"Bir oyun oynuyorlar.
Oynamıyormuş gibi yapma oyunu.
Oyunlarını gördüğümü belli edersem onlara, kuralları bozmuş olurum, o zaman cezalandırırlar beni.
Onların oyununu oynamaktan başka çarem yok, oyunu gördüğümü görmeme oyunu."
***
Yukarıdaki satırları okudunuz ve nutkunuz tutuldu değil mi?
Şöyle bir sarsıldığınıza eminim.
Ne çok şey anlatıyor, anlamak isteyene!..
Anti-psikiyatri akımının babası, varoluşçu psikoterapinin öncü isimlerinden, İskoç psikiyatr, düşünür ve şair
R. D. Laing'in
"Düğümler"i (
Knots) işte bu notla başlıyor.
***
Benim hayatımda çok özel bir yeri var
Laing'in.
1970'lerin sonlarına doğruydu...
Kafası siyasetle darmadağın bir öğrenci olarak
Mercan Yokuşu'ndaki Redhouse Kitabevi'nde rafları karıştırırken kitapları karşıma çıkmıştı.
İçimden bir ses "Bütün harçlığını dök, al bunları" dedi.
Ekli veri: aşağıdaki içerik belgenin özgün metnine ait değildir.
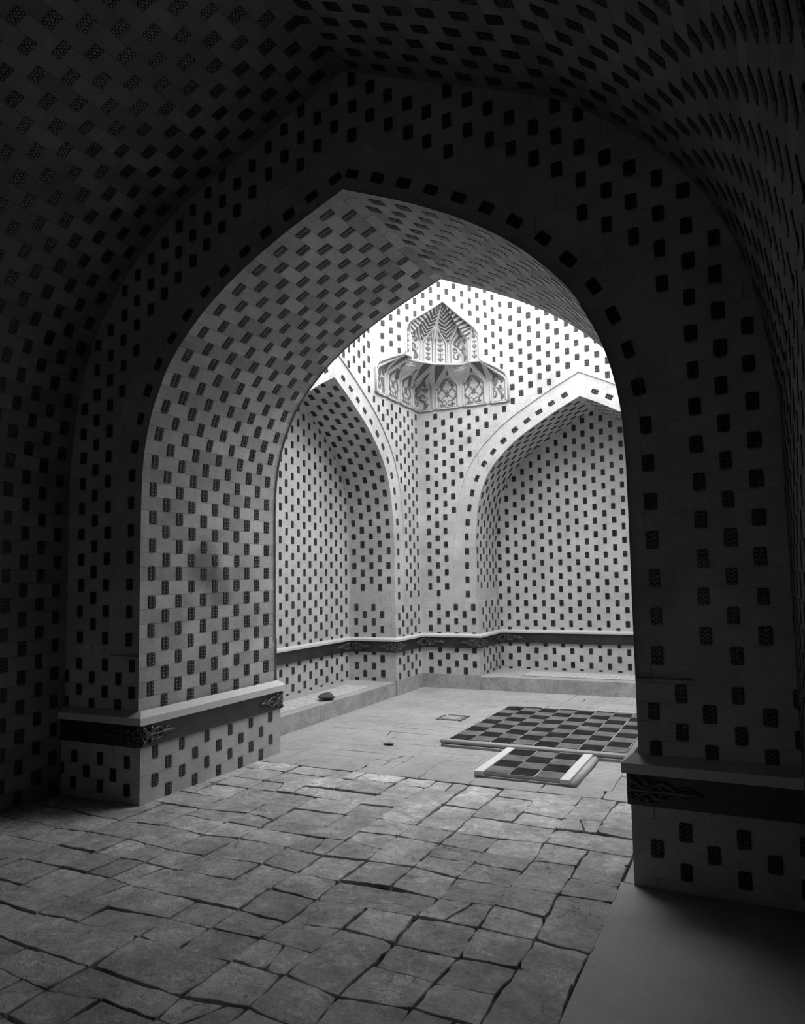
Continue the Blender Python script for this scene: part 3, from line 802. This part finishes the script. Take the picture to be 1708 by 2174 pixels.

Defterler doldurdum satır satır ve yalan yanlış çevirilerle onun sözlerinden oluşan...
Zamanın ruhu işte,
"Delilik, akıl sağlığı bozuk bir dünyaya uyum sağlamak için akılcı bir hamledir" gibi laflarına bayılıyordum.
Birkaç yıl sonra o günlerin özel hayatımı, yakın çevremi ve entelektüel faaliyetimi belirleyeceğini nereden bilebilirdim. (Medyamızda Laing'in 1989'daki ölümünün hemen ardından çıkan tek makaleyi yazmak da bana nasip oldu.)
***
Neyse, kendimi anlatmayacağım...
"Düğümler"e vurgu yapmak istiyorum.
Kâğıda dökülmüş düğüm düğüm hallerimize...
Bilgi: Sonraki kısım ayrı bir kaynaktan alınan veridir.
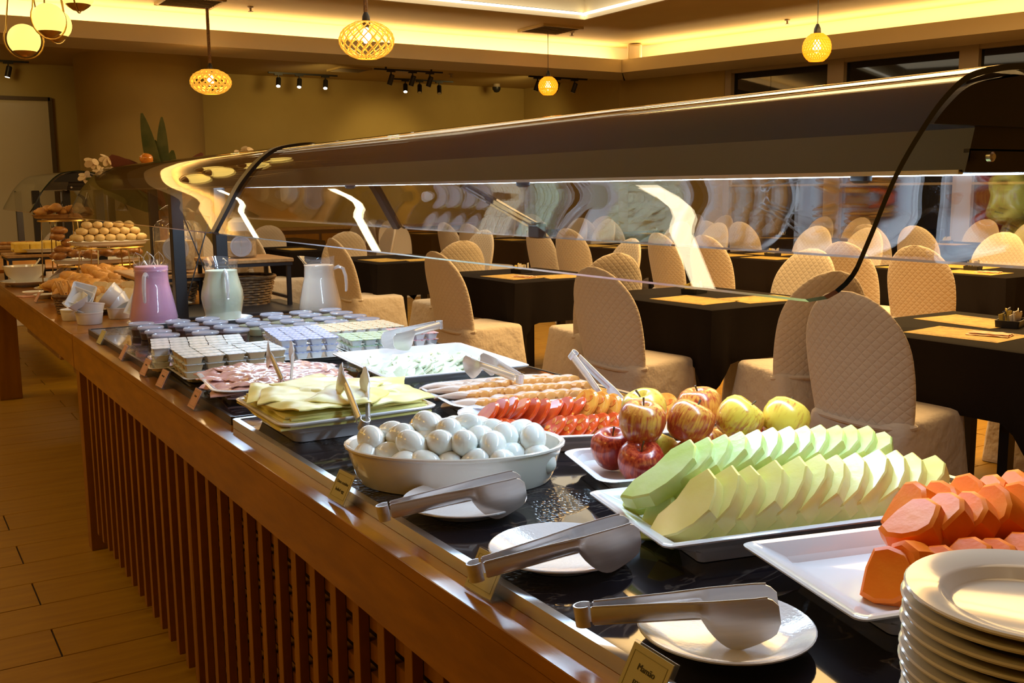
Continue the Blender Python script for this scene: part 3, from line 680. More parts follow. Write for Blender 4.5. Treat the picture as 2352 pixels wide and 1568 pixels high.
# ================================================================ APPLES
def apple_me(mat):
    pr=[(.0015,-.0265),(.007,-.029),(.013,-.0325),(.020,-.033),(.029,-.026),(.0365,-.011),(.0395,.004),(.0375,.018),(.031,.0285),(.022,.0335),(.013,.0325),(.007,.027),(.003,.022),(.0012,.0205)]
    g=G(); n=26; g.loft([[(r*(1+.035*math.cos(5*2*PI*j/n)*(.5 if z<0 else .2))*math.cos(2*PI*j/n),r*(1+.035*math.cos(5*2*PI*j/n)*(.5 if z<0 else .2))*math.sin(2*PI*j/n),z) for j in range(n)] for r,z in pr])
    return g.mesh('apple',mat,ang=80)
AM={k:apple_me(m) for k,m in APM.items()}
stg=G().tube([(0,0,.018),(.002,.001,.030),(.006,.002,.041)],[.0016,.0014,.002],6).mesh('stem',stemm)
APP=[(1.108,1.440,.920,'r','red apple at the left end of the apple dish',(.2,-.2,0)),(1.098,1.348,.917,'r','red apple at the front left of the dish, hollow facing up',(.35,-.25,0)),(1.115,1.366,.982,'o','russet apple on top at the left with a dark speckled side',(.1,-.1,1)),(1.172,1.430,.984,'y','pale orange apple on top behind the russet one',(-.3,.1,2)),(1.188,1.325,.980,'o','orange-red streaked apple on top, second from the front left',(.35,.3,.5)),(1.272,1.392,.984,'o','orange apple on top at the back, stem upward',(.05,.1,3)),(1.266,1.284,.983,'y','yellow-green apple on top with a long stem pointing right',(.35,.55,0)),(1.338,1.244,.980,'y','yellow and red apple on top at the right end',(.5,-.3,2)),(1.165,1.390,.917,'y','yellow apple low in the dish between the red ones',(.4,.2,1)),(1.185,1.305,.916,'y','green-yellow apple low at the front with upright stem',(.15,.15,4)),(1.258,1.352,.916,'o','yellow streaked apple low in the middle of the dish',(.2,.4,2)),(1.282,1.270,.916,'y','freckled yellow apple low at the front right',(.2,.1,5)),(1.345,1.315,.917,'r','red apple low at the back behind the yellow ones',(.3,-.2,1)),(1.375,1.235,.917,'y','yellow apple lowest at the right end, mostly hidden',(.3,.2,2))]
for (x,y,z,c,l,ro) in APP:
    a_=ob('apple',AM[c],loc=(x,y,z+.001),rot=ro,scale=1.06 if z>.95 else 1.03,label=l,cat='apple',group='apples in the small dish')
    ob('stem',stg,parent=a_)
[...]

Bunlara Laing'in "şiirleri" diyenler de çıktı ki haksız sayılmazlardı.
Geçen gün
Metis'ten çıkan 2019 tarihli Türkçe baskısını kitapçıda görünce aldım ve yine elimden düşüremedim.
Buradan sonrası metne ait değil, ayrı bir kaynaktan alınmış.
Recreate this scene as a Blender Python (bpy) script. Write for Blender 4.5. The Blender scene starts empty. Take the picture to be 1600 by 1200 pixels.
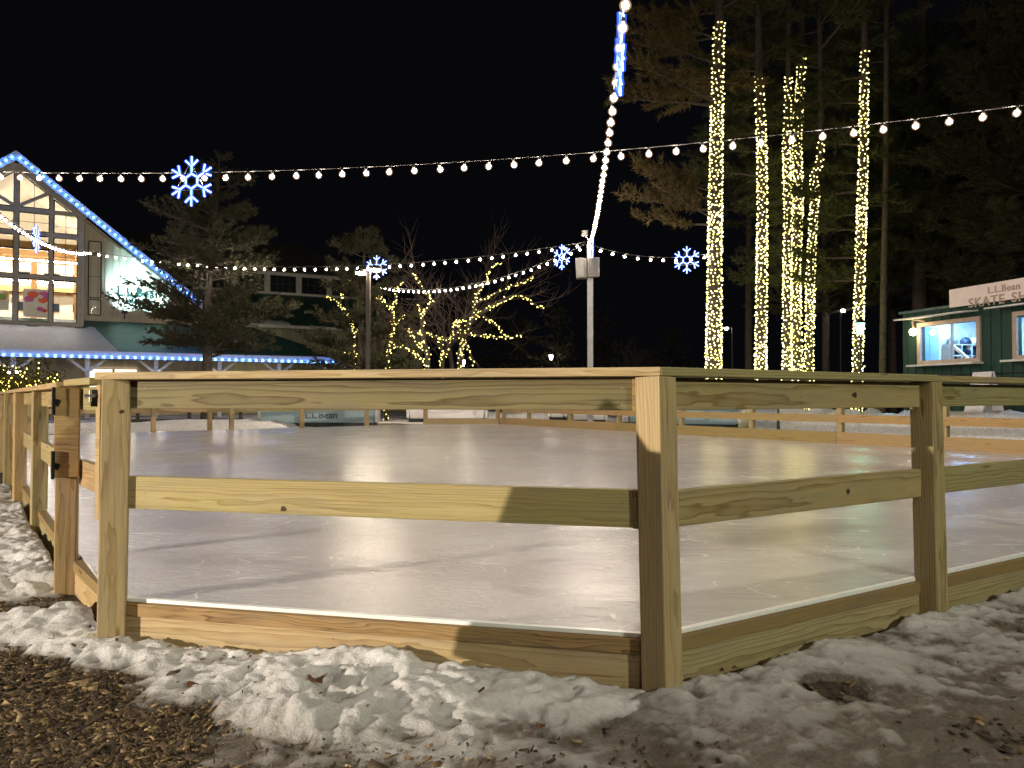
import bpy, bmesh, math, random
import numpy as np
from mathutils import Vector, Matrix

rnd = random.Random(11)
R = math.radians
scene = bpy.context.scene
col = scene.collection
F = 1180.0
PITCH = math.atan(22 / F)
CAMZ = 1.0

# ------------------------------------------------------------------ helpers
def ray(px, py):
    vx, vz = (px - 800) / F, (600 - py) / F
    c, s = math.cos(PITCH), math.sin(PITCH)
    return Vector((vx, c - s * vz, s + c * vz))

def W(px, py, d):
    r = ray(px, py)
    k = d / r.y
    return Vector((r.x * k, d, CAMZ + r.z * k))

def G(px, py, z=0.0):
    r = ray(px, py)
    k = (z - CAMZ) / r.z
    return Vector((r.x * k, r.y * k, z))

def V2(x, y, z=0.0):
    return Vector((x, y, z))

def tag(o, label=None, cat=None, group=None, kind=None):
    if label: o['label'] = label
    if cat: o['category'] = cat
    if group: o['group'] = group
    if kind: o['kind'] = kind
    return o

def empty(name, loc=(0, 0, 0), parent=None):
    o = bpy.data.objects.new(name, None)
    o.empty_display_size = 0.1
    col.objects.link(o)
    o.location = loc
    if parent: o.parent = parent
    bpy.context.view_layer.update()
    return o

def thing(name, label, cat, loc=(0, 0, 0), group=None):
    return tag(empty(name, loc), label, cat, group)

def link(name, me, parent=None, loc=None, mw=None):
    """link a mesh; mw is the wanted world matrix"""
    o = bpy.data.objects.new(name, me)
    col.objects.link(o)
    if mw is None:
        mw = Matrix.Translation(loc) if loc is not None else Matrix.Identity(4)
    if parent:
        o.parent = parent
        pw = Matrix.Identity(4)
        chain = []
        p = parent
        while p:
            chain.append(p.matrix_basis.copy() if p.parent is None else p.matrix_parent_inverse @ p.matrix_basis)
            p = p.parent
        for m in reversed(chain): pw = pw @ m
        o.matrix_basis = pw.inverted() @ mw
    else:
        o.matrix_basis = mw
    return o

class MB:
    def __init__(self):
        self.v, self.f, self.m = [], [], []
    def add(self, vs, fs, mi=0):
        b = len(self.v)
        self.v += [tuple(v) for v in vs]
        self.f += [tuple(i + b for i in f) for f in fs]
        self.m += [mi] * len(fs)
        return self
    def box(self, c, s, rz=0.0, mi=0, M=None):
        x, y, z = s[0] / 2, s[1] / 2, s[2] / 2
        vs = [Vector((a, b, d)) for d in (-z, z) for (a, b) in ((-x, -y), (x, -y), (x, y), (-x, y))]
        if M is None: M = Matrix.Rotation(rz, 3, 'Z')
        c = Vector(c)
        return self.add([M @ v + c for v in vs],
                        [(3, 2, 1, 0), (4, 5, 6, 7), (0, 1, 5, 4), (1, 2, 6, 5), (2, 3, 7, 6), (3, 0, 4, 7)], mi)
    def bar(self, a, b, w, h, mi=0, up=(0, 0, 1)):
        a, b = Vector(a), Vector(b)
        d = b - a
        L = d.length
        x = d.normalized()
        y = Vector(up).cross(x)
        if y.length < 1e-4: y = Vector((0, 1, 0)).cross(x)
        y.normalize()
        z = x.cross(y)
        M = Matrix((x, y, z)).transposed()
        return self.box((a + b) / 2, (L, w, h), mi=mi, M=M)
    def prism(self, poly, z0, z1, mi=0):
        n = len(poly)
        vs = [(p[0], p[1], z0) for p in poly] + [(p[0], p[1], z1) for p in poly]
        fs = [tuple(range(n - 1, -1, -1)), tuple(range(n, 2 * n))]
        fs += [(i, (i + 1) % n, n + (i + 1) % n, n + i) for i in range(n)]
        return self.add(vs, fs, mi)
    def loft(self, a, b, mi=0):
        """prism between two equal 3D polygons"""
        n = len(a)
        fs = [tuple(range(n - 1, -1, -1)), tuple(range(n, 2 * n))]
        fs += [(i, (i + 1) % n, n + (i + 1) % n, n + i) for i in range(n)]
        return self.add(list(a) + list(b), fs, mi)
    def tube(self, pts, rad, n=8, mi=0, cap=True):
        pts = [Vector(p) for p in pts]
        if not hasattr(rad, '__len__'): rad = [rad] * len(pts)
        vs = []
        ref = None
        for i, p in enumerate(pts):
            t = (pts[min(i + 1, len(pts) - 1)] - pts[max(i - 1, 0)])
            if t.length < 1e-9: t = Vector((0, 0, 1))
            t.normalize()
            if ref is None:
                ref = t.orthogonal().normalized()
            ref = (ref - t * ref.dot(t))
            if ref.length < 1e-6: ref = t.orthogonal()
            ref.normalize()
            q = t.cross(ref)
            for k in range(n):
                a = 2 * math.pi * k / n
                vs.append(p + (ref * math.cos(a) + q * math.sin(a)) * rad[i])
        fs = []
        for i in range(len(pts) - 1):
            for k in range(n):
                fs.append((i * n + k, i * n + (k + 1) % n, (i + 1) * n + (k + 1) % n, (i + 1) * n + k))
        if cap:
            fs.append(tuple(range(n - 1, -1, -1)))
            e = (len(pts) - 1) * n
            fs.append(tuple(range(e, e + n)))
        return self.add(vs, fs, mi)
    def lathe(self, prof, c=(0, 0, 0), n=16, mi=0):
        c = Vector(c)
        vs = []
        for (r, z) in prof:
            for k in range(n):
                a = 2 * math.pi * k / n
                vs.append(c + Vector((r * math.cos(a), r * math.sin(a), z)))
        fs = []
        for i in range(len(prof) - 1):
            for k in range(n):
                fs.append((i * n + k, i * n + (k + 1) % n, (i + 1) * n + (k + 1) % n, (i + 1) * n + k))
        fs.append(tuple(range(n - 1, -1, -1)))
        e = (len(prof) - 1) * n
        fs.append(tuple(range(e, e + n)))
        return self.add(vs, fs, mi)
    def mesh(self, name, mats, smooth=False, bevel=0.0):
        me = bpy.data.meshes.new(name)
        me.from_pydata(self.v, [], self.f)
        me.polygons.foreach_set('material_index', self.m)
        for m in (mats if isinstance(mats, (list, tuple)) else [mats]): me.materials.append(m)
        if bevel:
            bm = bmesh.new(); bm.from_mesh(me)
            bmesh.ops.bevel(bm, geom=list(bm.edges), offset=bevel, segments=2, affect='EDGES', profile=0.6)
            bm.to_mesh(me); bm.free()
        if smooth:
            me.polygons.foreach_set('use_smooth', [True] * len(me.polygons))
        me.update()
        return me
    def build(self, name, mats, parent=None, smooth=False, bevel=0.0, mw=None, local=None):
        """verts are world coordinates; local=(origin, xdir) re-bases the mesh on its own axes"""
        if local is not None:
            o, xd = Vector(local[0]), Vector(local[1]).normalized()
            up = Vector((0, 0, 1)) if abs(xd.z) < 0.9 else Vector(local[2] if len(local) > 2 else (0, 1, 0))
            y = up.cross(xd).normalized()
            z = xd.cross(y)
            mw = Matrix((x4(xd, o.x), x4(y, o.y), x4(z, o.z), (0, 0, 0, 1)))
            Rm = Matrix((xd, y, z)).transposed()
            mw = Rm.to_4x4(); mw.translation = o
            inv = mw.inverted()
            self.v = [tuple(inv @ Vector(v)) for v in self.v]
        return link(name, self.mesh(name, mats, smooth, bevel), parent, mw=mw)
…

İnsan mesela şu satırları okuyunca donup kalmaz mı?
"Kadın ikisi de mutlu olsun istiyor.
Adam kadın mutlu olsun istiyor.
Dolayısıyla ikisi de mutsuz."
Ya da şuna ne demeli?
"Adam ona istediği şeyi veremiyor, bu yüzden kadının açgözlü olduğuna inanıyor."
***
Laing'in
"aydınlatmayan aydınlanmaları" bugün hangi sorumuza
cevap olabilir derseniz, "Hiç üzerinde
durmayın, geçin" derim.
Ama hayatlarımız ortada işte!
Mesela şu...
"Başımı ağrıtmana engel olmaya çalışmaktan başım ağrıyor."
***
Tamam, nihayetinde bir pazar yazısı bu...
Kesiyorum uzatmadan...
Zaten ne diyordu
"Yaşantının Politikası" kitabında Laing?
"Gerçekleri görecek yol kalmadığında, hepsi kurguya dönüşür."